Kiang Malingue is pleased to present at its Tin Wan studio space Hiroka Yamashita’s first exhibition with the gallery Field, Force, Surface, showcasing ten recent paintings by the artist.
Hiroka Yamashita (born 1991 in Hyogo, Japan) lives and works in Okayama after graduating from Mason Gross School of the Arts, Rutgers University in 2019. Reflecting upon the Satoyama lifestyle she confidently leads – turning away from the metropolis to live with nature – and the invisible, spiritual dimension of the environment, Yamashita employs as her guiding principles key ideas from the realm of physics and creates paintings that either vibrate as recollections or undulate as consolidated visions.

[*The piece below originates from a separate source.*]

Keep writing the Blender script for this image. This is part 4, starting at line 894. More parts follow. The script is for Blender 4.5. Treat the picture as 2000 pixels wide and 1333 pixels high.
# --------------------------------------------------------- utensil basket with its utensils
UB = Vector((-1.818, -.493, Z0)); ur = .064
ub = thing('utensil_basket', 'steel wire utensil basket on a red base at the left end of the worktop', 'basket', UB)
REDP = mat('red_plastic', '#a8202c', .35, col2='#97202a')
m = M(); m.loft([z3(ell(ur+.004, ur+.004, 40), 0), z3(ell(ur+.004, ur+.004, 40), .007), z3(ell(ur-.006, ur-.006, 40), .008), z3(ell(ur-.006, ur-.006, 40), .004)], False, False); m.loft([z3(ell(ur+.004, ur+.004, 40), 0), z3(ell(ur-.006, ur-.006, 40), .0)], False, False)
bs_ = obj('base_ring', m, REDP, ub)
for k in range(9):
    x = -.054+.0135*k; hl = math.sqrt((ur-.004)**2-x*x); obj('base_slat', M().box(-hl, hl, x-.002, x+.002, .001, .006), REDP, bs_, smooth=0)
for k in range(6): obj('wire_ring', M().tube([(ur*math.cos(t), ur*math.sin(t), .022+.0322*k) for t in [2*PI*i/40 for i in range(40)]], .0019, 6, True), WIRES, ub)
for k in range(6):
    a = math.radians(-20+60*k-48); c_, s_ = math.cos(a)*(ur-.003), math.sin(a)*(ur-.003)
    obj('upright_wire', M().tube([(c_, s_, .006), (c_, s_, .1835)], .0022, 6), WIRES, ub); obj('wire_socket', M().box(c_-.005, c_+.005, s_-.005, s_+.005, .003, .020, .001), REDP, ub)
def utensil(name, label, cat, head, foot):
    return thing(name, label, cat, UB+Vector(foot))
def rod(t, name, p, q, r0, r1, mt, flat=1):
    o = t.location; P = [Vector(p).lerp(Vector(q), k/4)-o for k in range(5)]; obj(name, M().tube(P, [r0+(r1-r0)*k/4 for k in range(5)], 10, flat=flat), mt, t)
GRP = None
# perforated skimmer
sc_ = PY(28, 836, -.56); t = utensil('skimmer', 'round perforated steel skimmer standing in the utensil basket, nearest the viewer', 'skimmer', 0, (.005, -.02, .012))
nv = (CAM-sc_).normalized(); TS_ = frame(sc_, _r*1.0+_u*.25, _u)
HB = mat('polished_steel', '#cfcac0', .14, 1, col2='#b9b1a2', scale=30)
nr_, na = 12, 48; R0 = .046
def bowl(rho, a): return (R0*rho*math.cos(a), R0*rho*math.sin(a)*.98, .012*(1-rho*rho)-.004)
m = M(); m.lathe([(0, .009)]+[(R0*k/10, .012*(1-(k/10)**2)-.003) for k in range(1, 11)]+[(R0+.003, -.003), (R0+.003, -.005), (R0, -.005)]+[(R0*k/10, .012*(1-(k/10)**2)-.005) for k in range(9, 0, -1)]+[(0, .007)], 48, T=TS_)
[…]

Recent works included in the exhibition are Field (Blue and Green) and Field (Surface II), two starkly abstract landscapes, in which human figures are absent. Putting pictorial depth into play while emphasising the spatial and the atmospheric, the two artworks reconsider the legacy of Hasegawa Tōhaku’s (1539–1610), a painter of the Azuchi–Momoyama period, and Yamashita’s training in traditional Japanese art, speaking of a verisimilitude that almost seems incredible as the artist highlights illuminated undercurrents and a hazy pink scene, invaded gently by sap green zigzags.

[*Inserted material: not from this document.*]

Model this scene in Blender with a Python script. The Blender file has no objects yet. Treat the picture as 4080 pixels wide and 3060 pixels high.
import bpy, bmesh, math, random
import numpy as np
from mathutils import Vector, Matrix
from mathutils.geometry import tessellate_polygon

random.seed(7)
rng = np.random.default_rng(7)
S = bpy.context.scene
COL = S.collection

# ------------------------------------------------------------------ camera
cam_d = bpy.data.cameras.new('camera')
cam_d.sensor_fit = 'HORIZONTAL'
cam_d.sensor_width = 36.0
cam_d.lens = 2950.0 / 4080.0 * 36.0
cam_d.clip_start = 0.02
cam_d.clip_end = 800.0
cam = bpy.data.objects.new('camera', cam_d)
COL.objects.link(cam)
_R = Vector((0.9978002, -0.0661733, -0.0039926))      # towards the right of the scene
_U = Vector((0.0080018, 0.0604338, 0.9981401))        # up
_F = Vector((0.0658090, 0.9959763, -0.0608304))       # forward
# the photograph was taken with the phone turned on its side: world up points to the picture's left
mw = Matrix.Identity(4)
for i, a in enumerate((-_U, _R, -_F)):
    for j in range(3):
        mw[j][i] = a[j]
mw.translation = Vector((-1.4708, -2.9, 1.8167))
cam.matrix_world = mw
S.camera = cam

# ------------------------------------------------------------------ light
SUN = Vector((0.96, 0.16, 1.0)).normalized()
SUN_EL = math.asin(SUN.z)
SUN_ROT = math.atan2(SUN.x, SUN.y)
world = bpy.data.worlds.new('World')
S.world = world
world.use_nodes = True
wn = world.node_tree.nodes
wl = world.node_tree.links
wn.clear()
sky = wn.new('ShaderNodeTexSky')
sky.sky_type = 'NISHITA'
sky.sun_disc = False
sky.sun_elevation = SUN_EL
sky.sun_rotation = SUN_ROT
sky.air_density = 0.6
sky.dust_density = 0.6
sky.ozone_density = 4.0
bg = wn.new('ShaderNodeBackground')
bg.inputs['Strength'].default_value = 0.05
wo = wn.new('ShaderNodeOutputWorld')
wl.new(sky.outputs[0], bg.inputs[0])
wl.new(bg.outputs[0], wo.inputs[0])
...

The diptych Field (Persimmon Tree Sprout) makes use of a scroll-like composition, envisaging an encounter between an individual and a foreign community. The motif of the persimmon tree – also found frequently in haiku, a form of literature favoured for long by the artist – derives directly from the plant Yamashita tends in her garden. “The beauty of the shining sprout, the quiet mountain pass, and the swaying grass, etc. … It makes me paint those works, as if it is speaking to me that they know the world much better than we humans do, and we all may come from the same place.” The diptych, along with the ascending, multi-layered Field (Tōge) and the threefold Shakespearean Field (with Grass), proposes novel ways through which one may exert force, relating to one another and nature. For Yamashita, the second decade of the 21st century commences in an abyssal helplessness; the decisively somatic human figures in her recent paintings – inexpressive, caught in distanced confrontations, solemn praying rituals and that are frequently subject to aquatic forces – reflect truthfully her thoughts and experiences in recent times. The artist means to, however, leave open the interpretation process, encouraging the viewer to make their own identifications and associations and to think beyond individual, secularised destinies.
(About Hiroka Yamashita)
Hiroka Yamashita (born in 1991 in Hyogo, Japan) lives and works in Okayama. She received her BFA from the School of Visual Arts in 2017 and her MFA from Mason Gross School of the Arts at Rutgers University, New York in 2019. Recent solo exhibitions include: ‘Fūdo’, Tanya Leighton, Berlin (2022); ‘project N 84’, Tokyo Opera City Art Gallery (2021); ‘Cosmos Remembered’, The Club, Tokyo (2021); and ‘Evanescent Horizon’ (with Naoya Inose), FOMO Art, Taipei (2021). Her work has been included in recent group exhibitions: ‘Their private worlds contained the memory of a painting that had shapes as reassuring as the uncanny footage of a sonogram’, curated by Sedrick Chisom, Matthew Brown Gallery, Los Angeles (2022); ‘Dancing in Dark Times’, Pippy Houldsworth Gallery, London (2021); and ‘Daichi Takagi, Lucía Vidales, Hiroka Yamashita’, Taka Ishii Gallery, Tokyo (2020), among others.